Entering Jack Shainman Gallery’s Twentieth Street location for Odili Donald Odita’s recent exhibition, viewers were met with The Other Side of the Wall (2018), a beautiful large-scale painting on canvas. The work did, as its title suggested, appear a little at odds with the space, its kaleidoscopic pattern of hard-edge shapes standing in contrast to the gallery’s plain white walls and concrete floors. Bold contrasts are in fact key to Odita’s work, in which different-colored, angular forms are arranged in compositions defined by rhythm and tension.
The show, titled “Third Sun,” brought together fourteen new and recent paintings by the Nigerian-born, Philadelphia-based artist and demonstrated his singular abilities as a colorist and abstract thinker. His exploration of the expressive potential of color places him within the tradition of black abstract painters such as Alvin D. Loving, Howardena Pindell, Alma Thomas, Stanley Whitney, and William T. Williams. Yet his work bears an energy and complexity that are all his own.
Especially striking are the ways in which Odita’s colors seem to both complement and resist one another. In contrasting soft hues with hard lines and piercing dark shapes, the artist creates not only movement but ambiguous space into which his colors seem infinitely to extend. Ranging in scale from small to larger than life, the paintings in the main gallery produced an array of effects. In Place (2018), a rectangle of horizontal, angled shapes in a dark, muted palette energizes a background of brilliantly hued vertical wedges. Great Divide (2017) is bisected diagonally by a thin, gray band that essentially acts as a visual ellipsis in the brightly colored composition. In three paintings on wood—Van Gogh’s Trees (2016), Time Machine (2016), and the show’s title work (2017)—Odita has left large portions of the support exposed. The wood’s texture offsets the flatness of the acrylic and adds dimension, while its natural hue serves as a foil for the bold paint.

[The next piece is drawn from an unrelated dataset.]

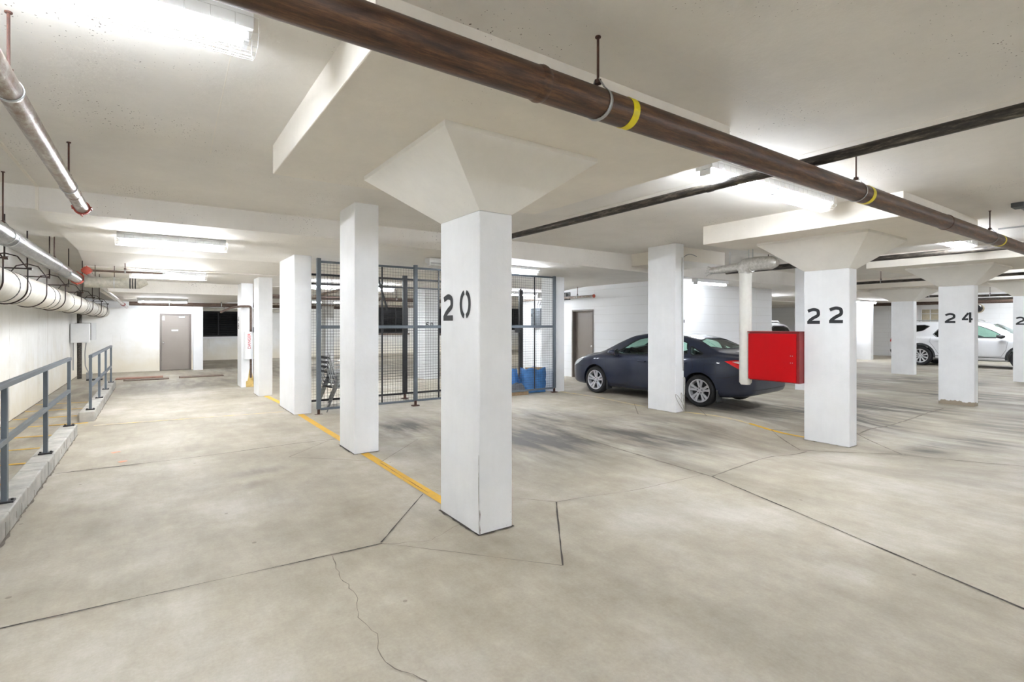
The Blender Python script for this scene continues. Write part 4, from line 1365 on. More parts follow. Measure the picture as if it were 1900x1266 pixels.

Celebration and subjectivity are the themes Odita touts in a statement that accompanied the exhibition, and his works do have a euphoric, evocative quality. “It is my intention to utilize the idea of ‘celebration’ as a performative for freedom,” he writes. Though Odita’s paintings are not explicitly political, their offering of celebration as a form of resistance is particularly powerful given this nation’s dire circumstances, as is his ability to show how color can reflect the complexity of identity and our attempts to place ourselves in a complicated world.